Des effets indirects pourraient apparaître en raison de changements de comportement des assurés
Au-delà des effets directs en assurance dommage décrits plus haut, compte tenu des pressions sur leurs marges, les entreprises pourraient choisir de réduire leurs couvertures.
Par ailleurs, en assurance vie individuelle, une modification du comportement des épargnants pourrait exposer les assureurs à :
- une désépargne du fait de la hausse du coût de la vie ;
- un mouvement des épargnants vers d’autres produits indexés ou mieux rémunérés (comme les livrets bancaires) ;
- des arbitrages entre contrats en unités de compte, pour lesquels le risque est porté par l’assuré, et contrats en euro, pour lesquels les engagements de l’assureur sont beaucoup plus importants, notamment en termes de revalorisation.
Afin d’inciter les assurés à ne pas se détourner de leurs contrats d’assurance vie, les assureurs ont néanmoins la faculté de revaloriser les taux versés en utilisant le solde significatif de provisions pour participation aux bénéfices constitué ces dernières années.
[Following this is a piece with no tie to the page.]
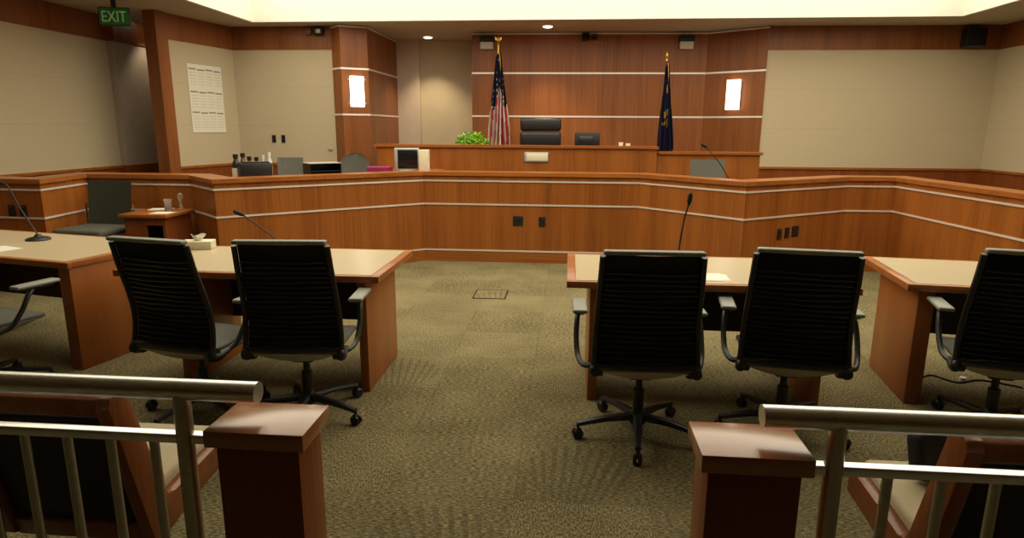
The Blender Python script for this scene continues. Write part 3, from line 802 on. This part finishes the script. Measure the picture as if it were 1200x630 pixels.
# ------------------------------------------------------------------ flags
def flag(label, x, y, z0, ztop, zcl, zb_, w0, w1, lean, us):
    t = thing('flag_on_pole', label, 'flag', (x, y, z0))
    H = ztop-z0
    MB().tube([(0, 0, .03), (lean*.5, 0, H*.5), (lean, 0, H-.12)], .014, n=10).build('pole', M['gold' if us else 'wood_dark'], t)
    MB().lathe([(0, 0), (.14, 0), (.15, .02), (.10, .05), (.03, .07), (0, .07)], n=24).build('pole_base', M['gold'], t)
    f = MB()
    if us:   # eagle with lifted wings on a ball
        f.lathe([(0, -.14), (.022, -.13), (.03, -.11), (.022, -.09), (.012, -.085), (.02, -.06), (.028, -.035), (.02, -.01), (.014, .0), (.012, .01), (0, .012)], c=(lean, 0, H), n=12)
        for sg in (-1, 1):
            f.ext([(lean+sg*.01, -.006, H-.07), (lean+sg*.05, -.006, H-.045), (lean+sg*.055, -.006, H+.0), (lean+sg*.035, -.006, H-.02), (lean+sg*.015, -.006, H-.02)], (0, .012, 0))
    else:
        f.lathe([(0, -.15), (.02, -.14), (.022, -.12), (.012, -.10), (.026, -.07), (.022, -.04), (0, .02)], c=(lean, 0, H), n=12)
    f.build('finial', M['gold'], t)
    zc, zb = zcl-z0, zb_-z0
    nu, nv = 40, 30
    c = MB()
    def P(u, v):
        z = zc+(zb-zc)*v
        w = w0+(w1-w0)*(v**.8); fold = (.012+.045*v)
        lx = lean*(z/H)
        xx = lx+(u-.42)*w+.010*math.sin(v*7+u*9)
        yy = -.02+fold*math.sin(u*2*math.pi*4.5+v*1.2)-.02
        return (xx, yy, z+.05*(u-.4)*(1-v)-.06*v*math.sin(u*math.pi*2.2))
    F = c.grid(P, nu, nv)
    if us:
        mats = [M['canton'], M['red'], M['white_cloth']]
        for k, fc in enumerate(F):
            i, j = k//nv, k % nv; u, v = (i+.5)/nu, (j+.5)/nv
            if v < .44+.10*math.sin(u*9): fc.material_index = 0
            else: fc.material_index = 1+int(u*11+v*1.5) % 2
    else:
        mats = [M['navy'], M['gold_cloth'], M['gold_cloth']]
        for k, fc in enumerate(F):
            i, j = k//nv, k % nv; u, v = (i+.5)/nu, (j+.5)/nv
            torch = (abs(v-.50) < .025 and abs(u-.45) < .16) or (abs(v-.62) < .05 and abs(u-.62) < .06) or (abs(v-.585) < .02 and .2 < u < .5)
            if torch or (u > .93 and (v < .22 or v > .86)): fc.material_index = 1
    bmesh.ops.solidify(c.bm, geom=F, thickness=.006)
    c.build('flag_cloth', mats, t)
    q = MB().tube([(lean+.02, -.03, zc+.02), (lean+.035, -.035, zc-.15), (lean+.03, -.035, zc-.42)], [.012, .009, .012], n=8)
    q.build('gold_cord', M['gold_cloth'], t)
flag('stars and stripes flag hanging on a gold pole beside the black leather chair', -1.20, 10.75, .50, 3.07, 2.80, 1.25, .07, .42, .02, True)
flag('navy flag with gold marks hanging on a dark pole at right of the bench', 1.50, 10.62, .30, 2.82, 2.62, 1.15, .06, .26, -.04, False)

# ------------------------------------------------------------------ wall fittings
def sconce(label, loc, rz):
    t = thing('wall_sconce', label, 'wall lamp', loc, rz, 'lit wall sconces')
    MB().box((0, -.02, 0), (.21, .04, .42), bevel=.004).build('back_plate', M['silver'], t)
    MB().box((0, -.065, 0), (.215, .05, .465), bevel=.006).build('diffuser', M['sconce'], t)
    for z in (-.18, .18):
        MB().tube([(-.135, -.065, z), (.135, -.065, z)], .008, n=8).build('clip', M['chrome'], t)
sconce('lit white wall sconce on the left wooden pier', (-3.41, 10.355, 2.20), math.atan2(.22, .365))
sconce('lit white wall sconce on the right wooden pier', (2.62, 11.005, 2.19), math.atan2(-.6, .8))

def downlight(label, x, y, e, r=.085):
    t = thing('downlight', label, 'ceiling light', (x, y, ZC), 0, 'small round downlights')
    MB().lathe([(r*.86, -.001), (r*1.15, -.001), (r*1.12, -.012), (r*.88, -.012)], n=28).build('trim_ring', M['white_plastic'], t)
    MB().lathe([(0, -.004), (r*.80, -.004), (r*.80, -.022), (r*.55, -.030), (0, -.032)], n=28).build('lens', M['downlight'], t)
    l = bpy.data.lights.new('downlight_beam', 'SPOT'); l.energy = e; l.color = (1, .80, .52); l.spot_size = R(95); l.spot_blend = .7; l.shadow_soft_size = .06
    o = bpy.data.objects.new('downlight_beam', l); COL.objects.link(o); o.location = (0, 0, -.03); o.parent = t
downlight('small round downlight over the alcove left of the wooden wall', -2.52, 11.68, 330)
downlight('small round downlight above the black leather chair', -.39, 10.55, 330)
downlight('small round downlight over the passage beyond the exit sign', -6.38, 9.95, 90)

def emergency(label, loc, rz):
    t = thing('emergency_light', label, 'emergency light', loc, rz, 'emergency lights high on the wooden wall')
    MB().box((0, -.05, .165), (.24, .10, .085), bevel=.012).build('lamp_housing', M['black_plastic'], t)
    MB().box((0, -.045, .065), (.22, .09, .12), bevel=.02, seg=3).build('battery_case', M['white_plastic' ], t)
emergency('white and black emergency light beside the tip of the stars and stripes flag', (-1.42, 11.21, 2.92), R(1.5))
emergency('dim emergency light above and right of the navy flag', (1.85, 11.30, 2.92), R(1.5))
t = thing('wall_speaker', 'larger black wall speaker above the leather chair', 'speaker', (.21, 11.265, 3.07), R(1.5))
MB().box((0, -.045, .05), (.125, .09, .11), bevel=.008).build('speaker_case', M['black_plastic'], t)
MB().box((0, -.092, .05), (.105, .006, .09), bevel=.002).build('grille', M['black_mesh'], t)
t = thing('wall_camera', 'smaller black camera beside the speaker above the chair', 'camera', (.36, 11.27, 3.07), R(1.5))
MB().box((0, -.04, .05), (.08, .08, .09), bevel=.008).build('camera_case', M['black_plastic'], t)
MB().lathe([(0, 0), (.025, 0), (.022, .015), (0, .012)], c=(0, -.08, .05), n=14, rot=Matrix.Rotation(R(90), 3, 'X')).build('camera_lens', M['screen'], t)
t = thing('wall_speaker', 'black wall speaker on the wood band in the right corner', 'speaker', (5.97, 10.79, 2.87), R(.6))
MB().box((0, -.08, .14), (.29, .16, .27), bevel=.01).build('speaker_case', M['black_plastic'], t)
MB().box((0, -.164, .14), (.26, .008, .24), bevel=.003).build('grille', M['black_mesh'], t)
t = thing('wall_camera', 'small camera on the wood band by the left wooden pier', 'camera', (-3.98, 10.42, 3.06))
MB().box((0, -.05, .055), (.14, .10, .11), bevel=.01).build('camera_case', M['black_plastic'], t)
MB().box((.01, -.103, .055), (.07, .01, .06), bevel=.003).build('camera_lens', M['silver'], t)
o = MB().box((0, -.03, .05), (.09, .06, .10), bevel=.008).build('wall_sensor', M['terracotta']); o.location = (-4.15, 10.42, 3.07)
tag(o, 'small brown sensor left of the camera on the wood band', 'sensor')

def outlet(label, loc, rz, w=.065, h=.12, group=None):
    t = thing('wall_outlet', label, 'outlet', loc, rz, group)
    MB().box((0, -.004, 0), (w, .008, h), bevel=.002).build('cover_plate', M['black_plastic'], t)
    q = MB()
    for z in (-.025, .025): q.box((0, -.009, z), (w*.5, .004, .03), bevel=.001)
    q.build('socket', M['black_gloss'], t)
outlet('left of two black outlets on the beige wall above the letter tray', (-4.86, 10.438, 1.455), 0)
outlet('right of two black outlets on the beige wall above the letter tray', (-4.70, 10.438, 1.455), 0)
o = MB().box((0, -.01, 0), (.075, .02, .045), bevel=.004).build('thermostat', M['silver']); o.location = (-3.91, 10.438, 1.30)
tag(o, 'small grey thermostat low on the beige wall by the left pier', 'thermostat')
outlet('wide black outlet plate on the middle face of the counter', (-.62, 7.90, .527), 0, w=.125)
outlet('narrow black outlet plate right of the wide one on the counter', (-.323, 7.90, .522), 0, w=.08)
ra = math.atan2(.96, 1.40)
outlet('leftmost of three black outlets on the right partition', (2.307, 7.216, .532), ra, w=.07)
outlet('middle of three black outlets on the right partition', (2.411, 7.288, .537), ra, w=.072)
outlet('rightmost and widest of three black outlets on the right partition', (2.522, 7.364, .545), ra, w=.11)
la = math.atan2(-.09, 1.40)
outlet('left of two black outlets on the dark left partition', (-5.66, 6.081, .80), la, w=.085)
outlet('right of two black outlets on the dark left partition', (-5.53, 6.073, .80), la, w=.085)

# wall planner: a sheet with three rows of printed months
wa = math.atan2(1.42, .285)
t = thing('wall_planner', 'white year planner sheet with printed rows on the left beige wall', 'calendar', (-5.578, 9.78, 1.555), wa)
MB().box((0, -.003, .50), (.71, .004, 1.0)).build('sheet', M['paper'], t, smooth=False)
q = MB(); q2 = MB()
for r_, z in enumerate((.93, .60, .30)):
    for k in range(4):
        q.box((-.255+k*.17, -.0055, z-.008*(k % 2)), (.145, .002, .022))
        if r_ < 3:
            for g_ in range(5):
                q2.box((-.255+k*.17, -.0055, z-.055-g_*.042), (.135, .002, .012))
q.build('printed_headings', M['ink'], t, smooth=False)
q2.build('printed_lines', M['ink_pale'], t, smooth=False)

# exit sign hanging from the ceiling
t = thing('exit_sign', 'green exit sign hanging from the ceiling near the left wall', 'sign', (-5.66, 8.0, 2.86), R(12))
MB().box((0, 0, .11), (.36, .05, .215), bevel=.006).build('sign_case', M['black_plastic'], t)
MB().box((0, -.0265, .11), (.335, .006, .19)).build('sign_face', M['green_sign'], t, smooth=False)
MB().box((0, 0, .28), (.05, .04, .13), bevel=.003).build('mount', M['black_plastic'], t)
fc = bpy.data.curves.new('lettering', 'FONT'); fc.body = 'EXIT'; fc.size = .185; fc.align_x = 'CENTER'; fc.extrude = .002
fc.materials.append(M['sign_letter'])
fo = bpy.data.objects.new('lettering_outline', fc); COL.objects.link(fo)
bpy.context.view_layer.update()
me = bpy.data.meshes.new_from_object(fo.evaluated_get(bpy.context.evaluated_depsgraph_get()))
bpy.data.objects.remove(fo)
me.name = 'lettering'
fo = bpy.data.objects.new('lettering', me); COL.objects.link(fo); fo.parent = t
fo.location = (0, -.0315, .045); fo.rotation_euler = (R(90), 0, 0); fo.scale = (.78, 1, 1)

# floor box, cable and adaptor
t = thing('floor_box', 'flush square lid of a floor box in the carpet between the tables', 'floor box', (-.765, 6.29, 0))
q = MB(); q.b2(-.165, .165, -.175, -.163, 0, .006); q.b2(-.165, .165, .163, .175, 0, .006); q.b2(-.165, -.153, -.163, .163, 0, .006); q.b2(.153, .165, -.163, .163, 0, .006)
q.build('lid_rim', M['black_plastic'], t, smooth=False)
MB().b2(-.152, .152, -.162, .162, 0, .005).build('lid', M['carpet'], t, smooth=False)
tag(MB().tube([(2.25, 4.55, .006), (2.40, 4.38, .006), (2.52, 4.42, .006), (2.62, 4.30, .006), (2.80, 4.36, .006), (3.0, 4.25, .006)], .006, n=6, smooth=5)
    .build('power_cable', M['black_plastic']), 'thin black cable on the carpet under the angled right table', 'cable')
o = MB().lathe([(0, 0), (.022, 0), (.02, .02), (0, .024)], n=12).build('cable_plug', M['white_plastic']); o.location = (2.69, 4.36, 0)
tag(o, 'small white plug on the carpet under the angled right table', 'plug')

# ------------------------------------------------------------------ world, camera, view
wd = bpy.data.worlds.new('world'); S.world = wd; wd.use_nodes = True
wd.node_tree.nodes['Background'].inputs[0].default_value = (1, .85, .6, 1); wd.node_tree.nodes['Background'].inputs[1].default_value = .0

pi_, ya, ro_ = R(12.33), R(5.0), R(.34)
B = Matrix(((1, 0, 0), (0, 0, -1), (0, 1, 0)))
Yw = Matrix(((math.cos(ya), math.sin(ya), 0), (-math.sin(ya), math.cos(ya), 0), (0, 0, 1)))
P_ = Matrix(((1, 0, 0), (0, math.cos(pi_), -math.sin(pi_)), (0, math.sin(pi_), math.cos(pi_))))
Ro = Matrix(((math.cos(ro_), -math.sin(ro_), 0), (math.sin(ro_), math.cos(ro_), 0), (0, 0, 1)))
RR = Ro @ P_ @ B @ Yw            # world -> (right, down, forward)
cam = bpy.data.cameras.new('camera'); co = bpy.data.objects.new('camera', cam); COL.objects.link(co)
rot = Matrix((RR[0], -RR[1], -RR[2])).transposed()
co.matrix_world = Matrix.Translation((0, 0, 1.65)) @ rot.to_4x4()
cam.sensor_width = 36; cam.lens = 755/1200*36; cam.clip_start = .05
S.camera = co
S.view_settings.view_transform = 'Standard'; S.view_settings.look = 'None'; S.view_settings.gamma = 1
S.view_settings.use_curve_mapping = False
S.view_settings.exposure = -1.0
Si le choc inflationniste impacte la souscription et la rentabilité des assureurs, ceux-ci possèdent différents leviers pour s’adapter. En assurance, les échelles de temps demeurent longues, ce qui donne le temps de faire évoluer les produits et la gestion des actifs avec, par exemple, davantage de produits indexés sur l'inflation et une réduction de la duration des portefeuilles.